OK... HOA fees and Mello-Roos taxes - like apples and oranges.
HOA fees are fees that are charged, usually monthly, by your HOA. The HOA is a nonprofit association that manages the community. If you're in an attached condo, they also own the structure. They typically own the parks, maintain the landscape, run programs (e.g. holiday parties), and enforce the CC&Rs.
Mello-Roos, or Community Facilities Districts, are districts of lots of homes where the voters have elected* to tax their parcels in order to pay P&I on bonds, the revenue of which will pay for a project to benefit the district. For example, near Beckman High, the residents are subject to a parcel tax that pays the bonds that were issued to raise the money to buy the land for and construct the school.
HOA fees can go up or down, depending on your HOA, their budget, and their reserves.
CFDs should stay stable over time and then stop after the bonds are paid off. The reason CFDs are called Mello-Roos, is because the two legislators that sponsored the legislation that allowed for the formation of CFDs and the issuance of CFD bonds were Mello and Roos. Typically, the financial model will allow for a few deadbeats so that the parcel taxes won't go up and/or the bonds won't default. Also, upon nonpayment of taxes, not only can the CFD record a tax lien, they can foreclose on the house to pay the tax bill. I had a friend who ran a business placing the liens and foreclosing on them in the IE during the last downturn.

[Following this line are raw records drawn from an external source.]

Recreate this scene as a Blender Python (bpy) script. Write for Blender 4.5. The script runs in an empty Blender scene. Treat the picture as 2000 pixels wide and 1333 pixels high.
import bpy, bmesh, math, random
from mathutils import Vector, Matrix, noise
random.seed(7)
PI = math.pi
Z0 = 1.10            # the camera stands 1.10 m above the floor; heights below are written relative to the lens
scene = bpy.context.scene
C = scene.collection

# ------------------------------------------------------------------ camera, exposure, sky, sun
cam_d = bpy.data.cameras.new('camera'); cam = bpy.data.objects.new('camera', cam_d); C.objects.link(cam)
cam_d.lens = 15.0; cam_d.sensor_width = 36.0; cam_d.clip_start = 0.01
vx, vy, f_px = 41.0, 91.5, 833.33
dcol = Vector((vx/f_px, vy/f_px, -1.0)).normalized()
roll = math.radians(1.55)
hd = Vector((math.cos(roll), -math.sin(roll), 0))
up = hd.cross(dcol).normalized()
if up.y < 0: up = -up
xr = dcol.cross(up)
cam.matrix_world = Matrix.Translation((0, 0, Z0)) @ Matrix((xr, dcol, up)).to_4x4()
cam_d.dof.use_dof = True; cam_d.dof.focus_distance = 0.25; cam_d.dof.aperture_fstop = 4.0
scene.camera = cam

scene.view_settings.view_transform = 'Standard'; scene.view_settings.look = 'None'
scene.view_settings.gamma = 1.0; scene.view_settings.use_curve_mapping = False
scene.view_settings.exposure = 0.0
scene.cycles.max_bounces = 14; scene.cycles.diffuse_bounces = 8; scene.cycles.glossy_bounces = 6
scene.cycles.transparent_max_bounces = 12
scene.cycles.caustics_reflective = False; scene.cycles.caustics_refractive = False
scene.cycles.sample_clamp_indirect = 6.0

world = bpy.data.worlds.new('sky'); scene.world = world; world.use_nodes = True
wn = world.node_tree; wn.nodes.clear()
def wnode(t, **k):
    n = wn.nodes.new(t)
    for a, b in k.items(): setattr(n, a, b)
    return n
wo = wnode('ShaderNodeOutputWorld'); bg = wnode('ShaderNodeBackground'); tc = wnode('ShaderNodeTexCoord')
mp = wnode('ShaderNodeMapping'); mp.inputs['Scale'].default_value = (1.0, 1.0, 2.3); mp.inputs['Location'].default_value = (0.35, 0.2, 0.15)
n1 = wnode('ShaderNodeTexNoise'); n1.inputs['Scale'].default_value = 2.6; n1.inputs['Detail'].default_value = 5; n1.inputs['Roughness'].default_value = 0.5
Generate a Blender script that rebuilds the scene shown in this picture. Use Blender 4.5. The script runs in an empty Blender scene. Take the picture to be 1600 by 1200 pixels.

*In new developments, the voters in the election are those who own the land, typically only the developer. Thus, for Orchard Hills, likely the only voter for those bonds, was TIC. Proposition 13 does not allow for the imposition of new parcel taxes without a 55% (for schools) or 2/3 (for other projects) vote. Given the anti-tax sentiment, the best way to assure that the project gets the streets, schools, etc. that the developer wants, is to form the district and hold the vote prior to selling the lots and homes.